Hainan province, in the southernmost corner of China, has successfully embraced the opening-up policy, with its export-oriented economy growing rapidly since the special economic zone was established 23 years ago.
Foreign trade on the island is expanding very fast.
The total value of imports and exports rose from $292 million in 1987 to $10.8 billion in 2010, an annual year-on-year growth of 21.2 percent. In 2010, export value reached $2.39 billion, increasing by 24.8 percent, and import value reached $8.41 billion, increasing by 20 percent.
The total value in the first half of this year was $6.047 billion, a year-on-year increase of 34.9 percent.
During the 11th Five-Year Plan (2006-2010), the balance between major imported and exported products was optimized.
High-tech enterprises, with petrochemical and natural gas as the pillars, settled in Hainan during this period, helping the export of industrial products make a historic breakthrough.
Crude oil, replacing mechanical and electronic products, stood out as the top imported product in the province, while refined oil products became the top exported product instead of natural gas.
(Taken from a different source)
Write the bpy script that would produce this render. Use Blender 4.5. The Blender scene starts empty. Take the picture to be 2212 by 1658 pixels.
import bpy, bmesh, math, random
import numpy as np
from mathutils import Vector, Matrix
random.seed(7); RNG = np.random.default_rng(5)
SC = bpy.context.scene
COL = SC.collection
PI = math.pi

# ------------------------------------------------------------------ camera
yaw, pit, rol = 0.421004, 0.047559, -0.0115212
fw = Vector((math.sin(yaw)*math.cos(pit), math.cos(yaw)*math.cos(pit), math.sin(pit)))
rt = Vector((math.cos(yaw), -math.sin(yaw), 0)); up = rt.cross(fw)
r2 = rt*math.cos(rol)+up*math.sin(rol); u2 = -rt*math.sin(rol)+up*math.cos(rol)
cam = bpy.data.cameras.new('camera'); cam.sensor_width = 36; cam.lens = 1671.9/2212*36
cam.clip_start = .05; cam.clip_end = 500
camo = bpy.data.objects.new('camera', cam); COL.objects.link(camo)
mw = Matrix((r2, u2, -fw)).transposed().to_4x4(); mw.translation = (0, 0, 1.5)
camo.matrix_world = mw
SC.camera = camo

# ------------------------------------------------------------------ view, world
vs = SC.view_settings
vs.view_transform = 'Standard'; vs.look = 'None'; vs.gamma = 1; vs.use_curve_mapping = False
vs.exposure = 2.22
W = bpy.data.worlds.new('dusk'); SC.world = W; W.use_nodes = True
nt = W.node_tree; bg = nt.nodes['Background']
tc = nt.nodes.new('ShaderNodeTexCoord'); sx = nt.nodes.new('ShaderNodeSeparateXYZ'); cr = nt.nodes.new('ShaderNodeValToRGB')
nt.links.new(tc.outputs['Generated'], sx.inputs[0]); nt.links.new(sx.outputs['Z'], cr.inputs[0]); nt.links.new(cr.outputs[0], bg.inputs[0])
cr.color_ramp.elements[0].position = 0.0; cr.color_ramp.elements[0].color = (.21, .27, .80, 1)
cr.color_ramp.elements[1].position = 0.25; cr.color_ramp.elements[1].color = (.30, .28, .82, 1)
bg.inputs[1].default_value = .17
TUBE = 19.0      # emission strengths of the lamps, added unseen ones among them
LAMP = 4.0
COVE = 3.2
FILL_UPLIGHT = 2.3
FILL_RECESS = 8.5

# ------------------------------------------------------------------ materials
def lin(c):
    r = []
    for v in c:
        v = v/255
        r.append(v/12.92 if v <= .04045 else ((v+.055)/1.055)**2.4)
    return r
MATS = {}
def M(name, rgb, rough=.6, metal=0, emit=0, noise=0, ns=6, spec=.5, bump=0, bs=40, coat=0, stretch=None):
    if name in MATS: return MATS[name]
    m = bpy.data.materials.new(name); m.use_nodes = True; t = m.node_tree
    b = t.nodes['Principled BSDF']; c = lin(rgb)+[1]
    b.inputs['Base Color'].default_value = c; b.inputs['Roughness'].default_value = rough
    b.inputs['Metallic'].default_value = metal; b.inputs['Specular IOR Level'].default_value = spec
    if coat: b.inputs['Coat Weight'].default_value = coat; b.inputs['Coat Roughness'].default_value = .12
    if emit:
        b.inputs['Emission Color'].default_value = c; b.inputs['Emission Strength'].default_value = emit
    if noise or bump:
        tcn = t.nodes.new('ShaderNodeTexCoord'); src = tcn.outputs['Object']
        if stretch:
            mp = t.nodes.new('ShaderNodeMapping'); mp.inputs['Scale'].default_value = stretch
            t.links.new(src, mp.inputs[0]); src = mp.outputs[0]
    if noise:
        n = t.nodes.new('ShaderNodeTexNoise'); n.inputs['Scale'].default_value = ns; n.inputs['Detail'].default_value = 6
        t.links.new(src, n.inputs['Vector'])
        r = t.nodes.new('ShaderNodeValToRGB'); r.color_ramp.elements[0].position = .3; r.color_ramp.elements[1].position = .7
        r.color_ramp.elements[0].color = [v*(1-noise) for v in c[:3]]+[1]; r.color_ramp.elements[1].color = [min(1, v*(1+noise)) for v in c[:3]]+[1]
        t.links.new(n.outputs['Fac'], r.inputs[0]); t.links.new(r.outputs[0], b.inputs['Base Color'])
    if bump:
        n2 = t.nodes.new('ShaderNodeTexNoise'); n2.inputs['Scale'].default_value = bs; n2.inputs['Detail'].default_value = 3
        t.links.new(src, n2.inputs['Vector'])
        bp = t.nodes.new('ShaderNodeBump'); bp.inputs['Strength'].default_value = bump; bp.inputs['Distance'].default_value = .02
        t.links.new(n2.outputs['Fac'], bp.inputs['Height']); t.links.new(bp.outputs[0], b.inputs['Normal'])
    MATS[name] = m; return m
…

The increasing number of foreign-invested enterprises also played a major role in boosting foreign trade. The export and import value of foreign-invested companies on the island reached $6.225 billion in 2010, a year-on-year growth of 106.5 percent, accounting for 57.6 percent of the total value in the province.
Hainan eased restrictions on the right to operate foreign trade companies, taking the lead in the country to break the domination of State-owned enterprises.
Privately owned enterprises were encouraged to trade with foreign companies and to export products they manufactured. As a result, State-owned, foreign-invested, privately owned and collective enterprises coexist in the foreign trade market in Hainan.
Hainan's foreign trade partners, which numbered only 21 in 1987, have expanded to 153 countries and regions all over the world. The sources of overseas capital have also been diversified, with Hong Kong, Taiwan and the United States the top three.
Hainan has made every endeavor to develop tourism as well as other service industries since the opening-up policy was first adopted.
It was the first province to adopt a landing visa and to loosen restrictions on the right to fly into Hainan. As a result, the island has the most "open" skies in the country.
As well, the central government allowed Hainan to open duty-free shops. The island, boosted by foreign trade, is now working to realize its goal of becoming an international tourist island.